Scott Blair Fractional-Type Viscoelastic Behavior of Clear Spruce Wood: Influence of Compression Wood on Power-Law Stiffness Parameters.

In this paper, we investigate the influence of intrinsic compositional parameters on the viscoelastic compliance by employing three-point bending creep tests on clear, i.e., defect-free, spruce samples with a dimension of 15 × 15 × 280 mm(3). In addition to the regular samples, a prominent wood variation was investigated: so-called compression wood, stemming from an adaptive response of the growing tree to maintain structural stability. Tests were conducted at constant ambient conditions: isothermal at 20 degrees Celsius and at a relative humidity of 65 percent. These conditions were also employed during sample conditioning, leading to an equilibrium moisture content of the specimens of approximately 12 percent. Hence, so-called basic creep properties were investigated.
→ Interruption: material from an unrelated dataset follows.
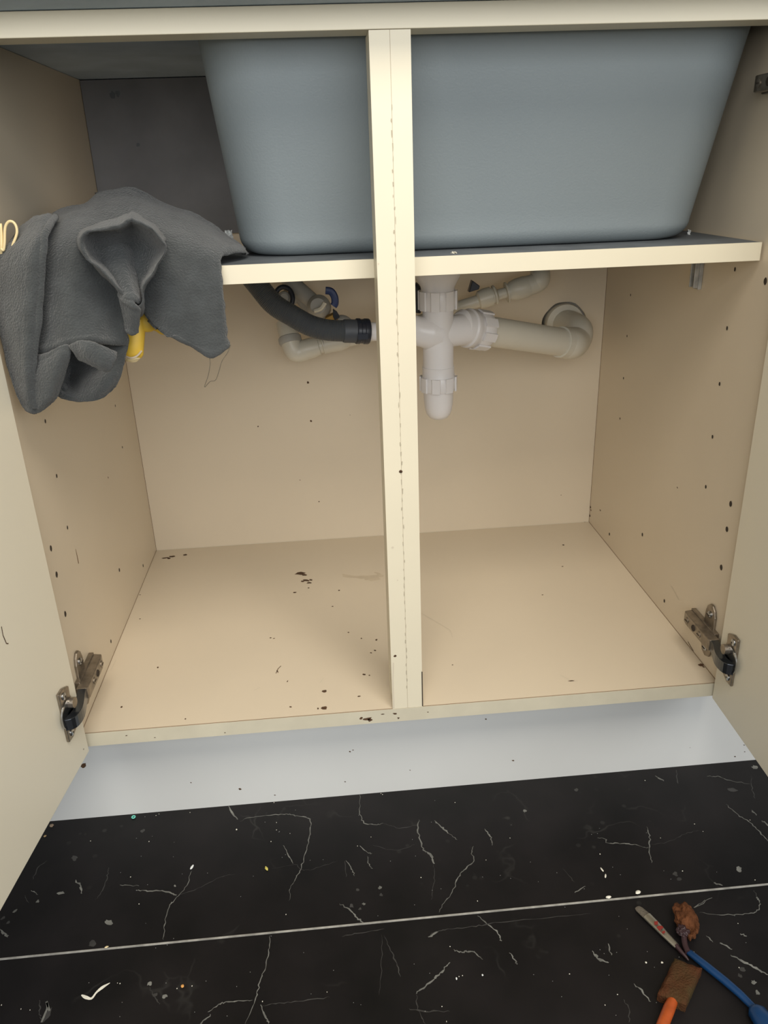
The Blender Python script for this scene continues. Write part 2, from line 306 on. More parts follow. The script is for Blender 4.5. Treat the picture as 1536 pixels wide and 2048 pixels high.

Furthermore, we show that the experimentally observed compliance can be exceptionally well-modeled by a Scott Blair fractional-type element, with the latter calibrated by a mere number of two independent material parameters. This allows to render rather explicit dependencies of these parameters with respect to the dry density and the volumetric content of the compression wood. There, the quasi-instantaneous stiffness of the employed Scott Blair element is an increasing function of the dry density. While this primary dependency is also observed for compression wood, the quasi-instantaneous stiffness is significantly smaller over the investigated density range.